Poucas tramas têm me saltado tanto os olhos quanto a saída de bola em tiros de meta. Tão logo o arqueiro posiciona a bola na risca da pequena área, os dois zagueiros centrais apontam próximos a cada linha lateral divisória da grande área — o movimento só não é tão minuciosamente coordenado quanto soldados chineses em marcha. Os laterais, também envolvidos pela dança, colam-se às linhas laterais. No entanto, o ponto-chave aqui, preste atenção, é o comportamento dos jogadores adversários mais avançados: cuidadosos para não invadirem a grande área, projetam os próprios corpos quase à altura de um atleta sedento por disparar em cem metros rasos. Não há nada tão sadomasoquista quanto uma troca de passes dentro da própria grande área.
O desespero dos jogadores envolvidos é palpável, pois não há quaisquer alternativas entediantes para o desenrolar de uma saída de bola às portas da própria meta. A mais comum, dado o nível técnico dos protagonistas, é o chutão do próprio goleiro depois de, em média, três passes trocados — claramente não fazem o tipo dos ortodoxos —, o que, convenhamos, pode ser aliviante para os torcedores, mas é brochante para os telespectadores de gosto apurado. Em certas solenidades, um dos beques ou o próprio goleiro, diante da tensão emanada por milhões de aficionados, erra clamorosamente o passe para o lateral direito ou mesmo o esquerdo. Contudo, a desventura mais excitante é um erro ou mesmo um passe interceptado justamente na cabeça de área, o que, normalmente, deixa os artistas do espetáculo completamente rendidos.
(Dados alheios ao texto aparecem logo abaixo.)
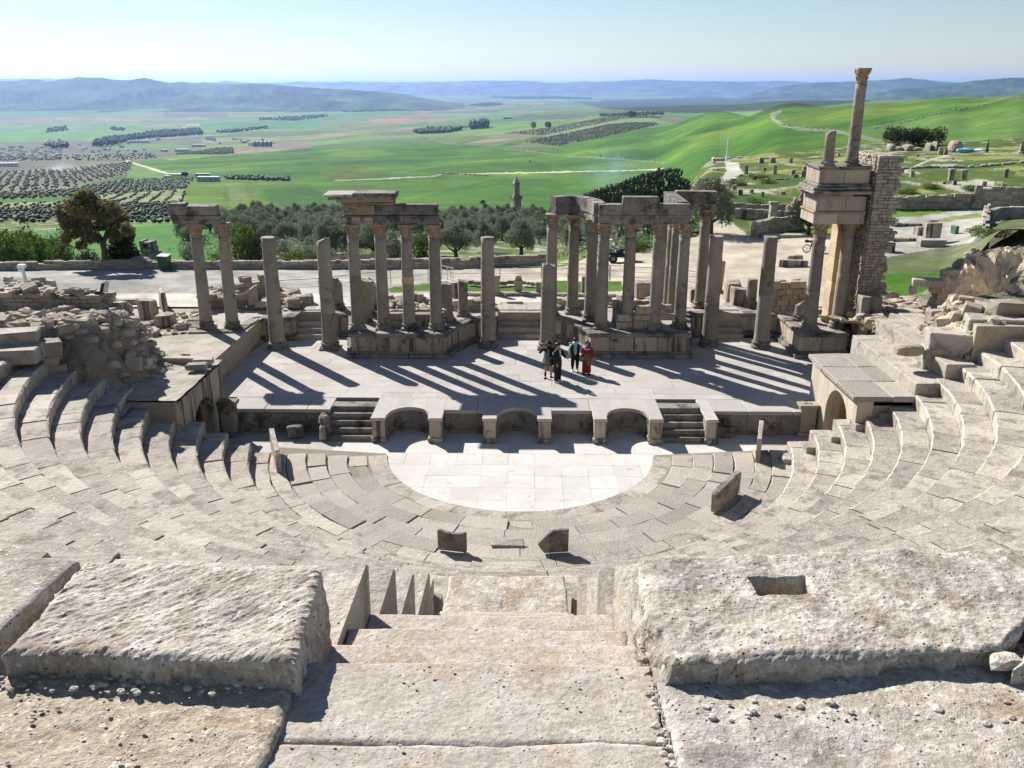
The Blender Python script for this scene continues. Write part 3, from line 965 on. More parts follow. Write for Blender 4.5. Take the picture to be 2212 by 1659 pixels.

Há, ainda, o derradeiro desenlace, o objetivo pleiteado inicialmente pela casamata, que é expor, sem misericórdia, os zagueiros adversários a uma correria desenfreada pra trás em bolas lançadas às suas costas. Porém, não nos interessa, neste momento, uma solução pragmática, ou seja, executada tal qual o planejado, embora também prazerosa à sua maneira. Há uma beleza genuína em acenar de bom grado para o imponderável no futebol. Desafiá-lo com deboche. Ou olhá-lo por apenas três segundos e, em seguida, hesitar com certo charme. A saída de bola em toques dentro da própria área é um escárnio ao imponderável. Quando os zagueiros centrais buscam os meio-campistas, não os laterais, então, é uma difamação.
Justiça seja feita, a mudança na regra em negar sequer um palmo de grama dentro da área aos jogadores adversários foi uma bênção aos hedonistas, já que permite à infantaria adversária se lançar a defensores visivelmente incomodados em participar da trama. Afinal, qual a graça da bola quebrada pelo goleiro no peito de um centroavante ou ricocheteada na cabeça do beque? O alívio não é tão sublime quanto o gozo precedido pela angústia da iminência de assistir ao avançado adversário empurrar a bola contra a meta do time para o qual você torce, mas, por fim, levar as mãos ao rosto após a bola espirrar para a linha de fundo.